Selon le rapport de la biennale sur l’éducation en Afrique tenue à Libreville, au Gabon en 2006 organisée par le FAWE, les actes de violence à l’endroit des filles sont de nature psychologiques, verbales ou physiques et les auteurs sont issus la plupart du temps de l’encadrement. Le même document révèle que « les enseignants par exemple, ne sont souvent pas conscients des situations discriminatoires contre les filles ». Dans cette veine, la présidente exécutive de FAWE Burkina affirme qu’« il y a des enseignants, hommes et femmes qui ont des attitudes négatives envers les filles ». Dans ce sens, Ouédraogo Evrard professeur au lycée professionnel régional du centre dira :« On pense toujours bien faire en demandant aux filles de balayer ou décorer la classe et à l’opposé réserver des tâches comme remplir le sautoir de sable ou essuyer le tableau aux garçons ».
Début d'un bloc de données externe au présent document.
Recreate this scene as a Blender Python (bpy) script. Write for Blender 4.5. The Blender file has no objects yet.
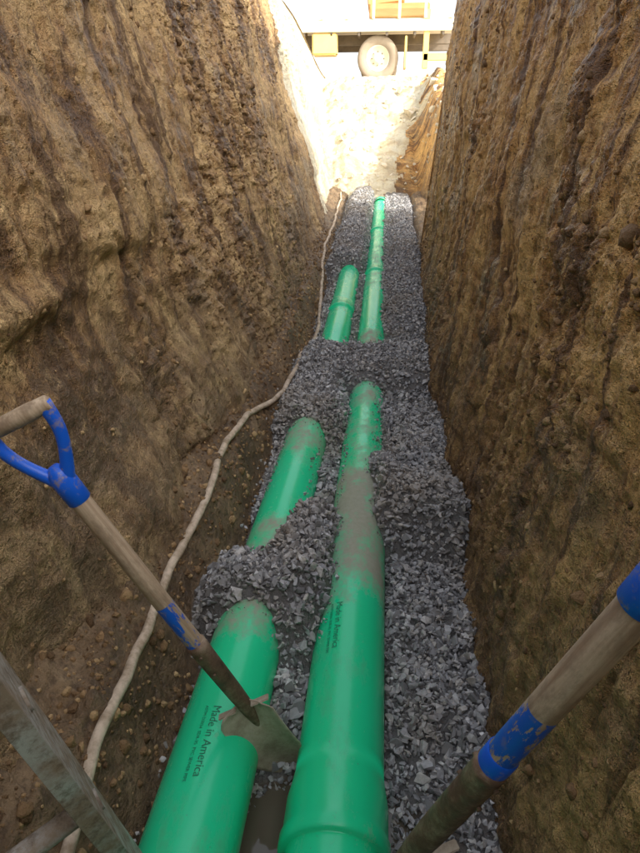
import bpy, bmesh, math, random
import numpy as np
from mathutils import Vector, Matrix
random.seed(7); rng=np.random.default_rng(11)
D=bpy.data; C=bpy.context; S=C.scene
# ------------------------------------------------------------------ noise
def h3(ix,iy,iz,seed):
    a=(ix.astype(np.int64)*374761393+iy.astype(np.int64)*668265263+iz.astype(np.int64)*2147483647+seed*974634777)&0xffffffff
    a=((a^(a>>13))*1274126177)&0xffffffff
    a=((a^(a>>16))*2246822519)&0xffffffff
    return ((a^(a>>15))&0xffffff)/float(0xffffff)
def vn(x,y,z,seed):
    x,y,z=np.broadcast_arrays(x,y,z)
    fx=np.floor(x);fy=np.floor(y);fz=np.floor(z)
    ix=fx.astype(np.int64);iy=fy.astype(np.int64);iz=fz.astype(np.int64)
    u=x-fx;v=y-fy;w=z-fz
    u=u*u*(3-2*u);v=v*v*(3-2*v);w=w*w*(3-2*w)
    def L(a,b,t): return a+(b-a)*t
    r=L(L(L(h3(ix,iy,iz,seed),h3(ix+1,iy,iz,seed),u),L(h3(ix,iy+1,iz,seed),h3(ix+1,iy+1,iz,seed),u),v),
        L(L(h3(ix,iy,iz+1,seed),h3(ix+1,iy,iz+1,seed),u),L(h3(ix,iy+1,iz+1,seed),h3(ix+1,iy+1,iz+1,seed),u),v),w)
    return r*2-1
def fbm(x,y,z=0.0,o=4,seed=1):
    z=np.asarray(z,dtype=float); s=0;a=1;t=0
    for i in range(o):
        s=s+a*vn(x*2**i+i*7.3,y*2**i+i*3.1,z*2**i+i*1.7,seed+i); t+=a; a*=.5
    return s/t
def billow(x,y,o=4,seed=1,g=.55):
    s=0;a=1;t=0
    for i in range(o):
        s=s+a*np.abs(vn(x*2.07**i+i*7.3,y*2.07**i+i*3.1,x*0,seed+i)); t+=a; a*=g
    return s/t
def worley(x,y,seed):
    fx=np.floor(x).astype(np.int64);fy=np.floor(y).astype(np.int64)
    best=np.full(x.shape,9.0);sec=np.full(x.shape,9.0);cell=np.zeros(x.shape)
    z=np.zeros_like(fx)
    for i in(-1,0,1):
        for j in(-1,0,1):
            cx=fx+i;cy=fy+j
            d=np.hypot(cx+h3(cx,cy,z,seed)-x,cy+h3(cx,cy,z,seed+5)-y)
            cell=np.where(d<best,h3(cx,cy,z,seed+9),cell)
            sec=np.minimum(sec,np.maximum(best,d)); best=np.minimum(best,d)
    return best,sec,cell
def ss(a,b,x):
    t=np.clip((x-a)/(b-a),0,1); return t*t*(3-2*t)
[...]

Pour corriger cette « injustice », sans « distinction des sexes », le FAWE emprunte la voie de la pédagogie sensible au genre. Selon Tiemtoré Elisabeth : « La pédagogie sensible au genre vise l’équité dans l’enseignement et fait fi des divisions sexistes du travail scolaire dans son application. C’est l’ensemble des attitudes, des comportements que l’enseignant doit adopter afin que les filles puissent donner le meilleur d’elles-mêmes en situation d’apprentissage. Il s’agit d’une démarche d’enseignement qui tient compte de la spécificité de chaque élève dans la construction du savoir. Elle part du principe que chaque élève est différent de l’autre et c’est à partir de cette différence que doit se dérouler l’acte pédagogique ».
La solution par la pédagogie sensible au genre
Par la pédagogie sensible au genre, l’enseignant est encouragé à éviter les comportements sexistes afin de sortir du poids des traditions et exercer sa mission correctement. Il s’agit entre autres de ne pas interroger de préférence les filles ou les garçons, ne pas confier des rôles sexo-spécifiques aux filles comme balayer la classe ou aller chercher de l’eau, ne pas faire asseoir les filles derrière au fond de la classe, ne pas attribuer aux filles des rôles traditionnels. A l’opposé, l’enseignant en classe est invité à employer un langage non sexiste tout en distribuant la parole autant aux filles qu’aux garçons, il doit encourager l’expression orale chez les filles et les garçons.
De même, l’enseignant devra avoir un comportement non sexiste, c’est-à-dire poser les questions à la fois aux filles et aux garçons. En plus, il doit constituer des groupes de travail mixtes et répartir sans discrimination les activités parascolaires. A ces différents aspects, s’ajoute l’intéressement à la science des filles. En effet, l’enseignant doit aussi bien inciter les filles que les garçons à s’intéresser aux disciplines scientifiques même si lui-même n’enseigne pas ces disciplines. L’enseignant doit encore prendre des exemples valorisant les filles et les garçons.
Selon son responsable, le FAWE est déjà en plein chantiers afin d’outiller davantage les enseignants sur cette pédagogie en organisant des ateliers de formation au profit des élèves professeurs et du personnel administratif de l’institut national de formation des personnels de l’éducation (INFPE) de Loumbila et l’institut des sciences (IDS) à Ouagadougou.
ENCADRE
[Déclaration sur l’élimination de la violence à l’égard des femmes, ONU, 1993
La violence à l’égard des femmes se définit comme : « tous actes de violence dirigés contre le sexe féminin, et causant ou pouvant causer aux femmes un préjudice ou des souffrances physiques, sexuelles ou psychologiques, y compris la menace de tels actes, la contrainte ou la privation arbitraire de liberté, que ce soit dans la vie publique ou dans la vie privé ». La même déclaration signale que la violence à l’égard des femmes traduit des rapports de force historiquement inégaux entre hommes et femmes, lesquels ont abouti à « la domination et à la discrimination exercées par les premiers et freiné la promotion des secondes ».]